Menceritakan warna-warna bunga yang bersinar dan indah

seperti cantiknya wajah kamu."

"Tetapi Sayang, saya tidak akan mengambil bunga indah

yang ada di tebing gunung itu hanya untuk mati..

Karena, saya tidak sanggup melihat air mata kamu

mengalir menangisi kematian saya."

"Sayang, saya tahu, ada banyak orang yang bisa

mencintai kamu lebih dari saya mencintai kamu. Untuk

itu Sayang, jika semua yang telah diberikan tangan

saya, kaki saya, mata saya tidak cukup buat kamu, saya

tidak bisa menahan kamu untuk mencari tangan, kaki,

dan mata lain yang dapat membahagiakan kamu."


Air mata saya jatuh ke atas tulisannya dan membuat

tintanya menjadi kabur, tetapi saya tetap berusaha

untuk terus membacanya.


"Dan sekarang, Sayang, kamu telah selesai membaca

jawaban saya. Jika kamu puas dengan semua jawaban ini,

dan tetap menginginkan saya untuk tinggal di rumah

ini, tolong bukakan pintu rumah kita, saya sekarang

sedang berdiri di sana menunggu jawaban kamu."

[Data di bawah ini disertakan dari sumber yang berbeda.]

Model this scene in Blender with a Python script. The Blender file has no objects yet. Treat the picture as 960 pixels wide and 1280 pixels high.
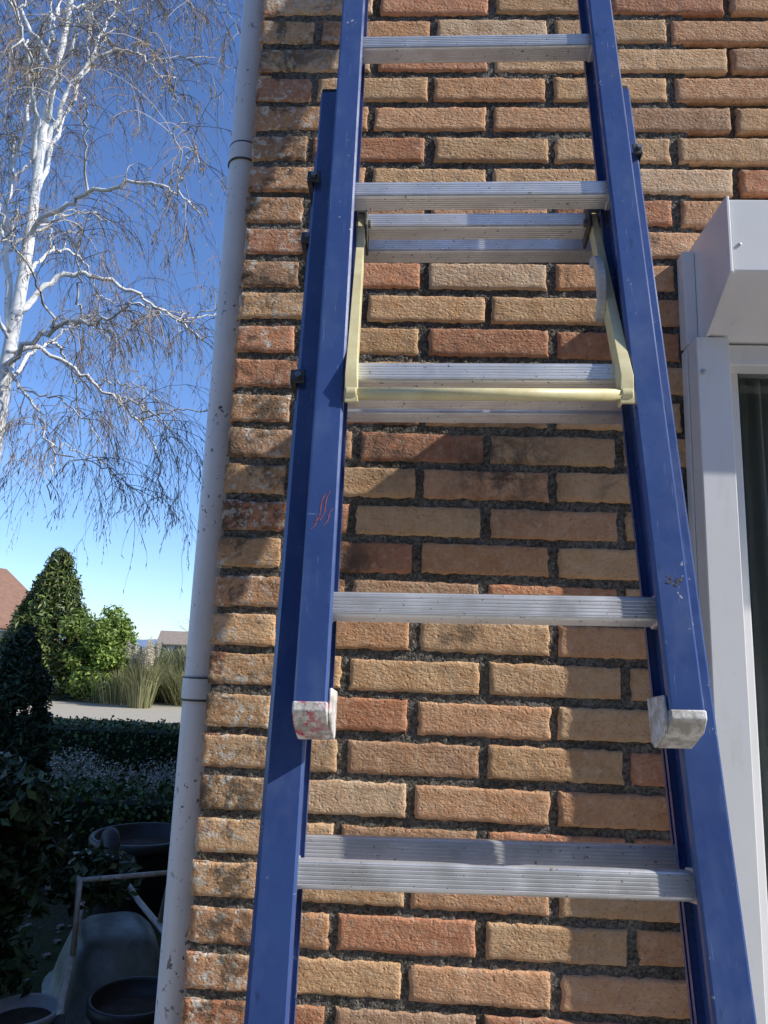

"Jika kamu tidak puas dengan jawaban saya ini, Sayang,

biarkan saya masuk untuk membereskan barang-barang

saya, dan saya tidak akan mempersulit hidup kamu.

Percayalah, bahagia saya adalah bila kamu bahagia."

Saya segera berlari membuka pintu dan melihatnya

berdiri di depan pintu dengan wajah penasaran sambil

tangannya memegang susu dan roti kesukaan saya.

Oh, kini saya tahu, tidak ada orang yang pernah

mencintai saya lebih dari dia mencintai saya.

Itulah cinta, di saat kita merasa cinta itu telah

berangsur-angsur hilang dari perasaan kita, karena

kita merasa dia tidak dapat memberikan cinta dalam

wujud yang kita inginkan, maka cinta itu sesungguhnya

telah hadir dalam wujud lain yang tidak pernah kita

bayangkan sebelumnya.

Seringkali yang kita butuhkan adalah memahami wujud

cinta dari pasangan kita, dan bukan mengharapkan wujud

tertentu. Karena cinta tidak selalu harus berwujud "bunga".